Urbanizzazione di massa, svuotamento delle campagne, sentimento di abbandono nelle città dove si è circondati da persone che non si conoscono; più persone che vivono sole, meno partecipazione politica, meno tempo per mangiare in famiglia; armi di distrazione di massa che rubano la nostra attenzione e la presenza dei social media, che hanno grande responsabilità nella generazione di solitudine nei giovani. Ma credo giochi un ruolo anche un’attitudine liberale che porta a concepirsi più come competitivi che collaborativi, possessori anziché donatori, focalizzati al successo più che verso gli altri, più inutili che d’aiuto.
Si può dire la solitudine influenzi le democrazie?
Ho ravvisato che c’è un chiaro legame tra solitudine e ascesa del populismo di destra. Lo vediamo in molti aspetti, ma in particolare sappiamo che i voti populisti di destra arrivano da chi si sente solo, nel senso di avere meno amici, meno persone su cui fare affidamento, debole supporto sociale. Ma vive anche nella dimensione del sentirsi dimenticato, invisibile e ignorato. L’idea che il mondo sia un luogo minaccioso gioca un ruolo cruciale nella trasformazione di queste comunità in luoghi militanti.
Qual è il ruolo di internet in queste solitudini, specialmente per come sta cambiando per esempio con il metaverso?

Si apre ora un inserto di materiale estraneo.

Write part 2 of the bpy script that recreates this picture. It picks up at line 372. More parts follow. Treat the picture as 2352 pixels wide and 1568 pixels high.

I social agiscono come vettore di esclusione. I giovani raccontano di un sentimento di solitudine che cresce insieme ad un sentimento di inadeguatezza, il quale a sua volta nasce dal confronto con i post online dove tutti sembrano sempre più popolari, si divertono di più e con più amici. Alcuni raccontano di abusi vissuti online e su Facebook. Uno studio di Standford ha evidenziato come su 500 studenti che utilizzavano Facebook abitualmente, in seguito ad un’interruzione di due mesi si sentissero più felici e meno soli.
Psicoanalisti come Klein e Winnicott hanno parlato di 'solitudine depressiva' e 'solitudine evolutiva'. Siamo in grado di cogliere questa differenza oggi, pensando all’isolamento riflessivo, ma anche agli hikikomori?
Oggi conosciamo bene la differenza tra solitudine depressiva e mentalità solitaria, che sottendono una grande differenza rispetto a quanto l’essere soli è voluto e attivamente ricercato o quanto invece è alimentato da una brama di connessione e dalla sensazione di non essere visti. Si può amare lo spendere del tempo da soli e allo stesso tempo soffrire il sentimento di solitudine in mezzo ad una folla.
E come ci si riconnette? Come si ritrova un senso di comunità?
Non bastano i microscambi, il modo più efficace per connettersi con le persone è fare cose con le persone, condividere attività e passioni, trasmettere le tradizioni tra generazioni, culture ed etnie diverse. Abbiamo però anche bisogno che le città siano disegnate per favorire queste attività, con la creazione di spazi dove creare e progettare insieme.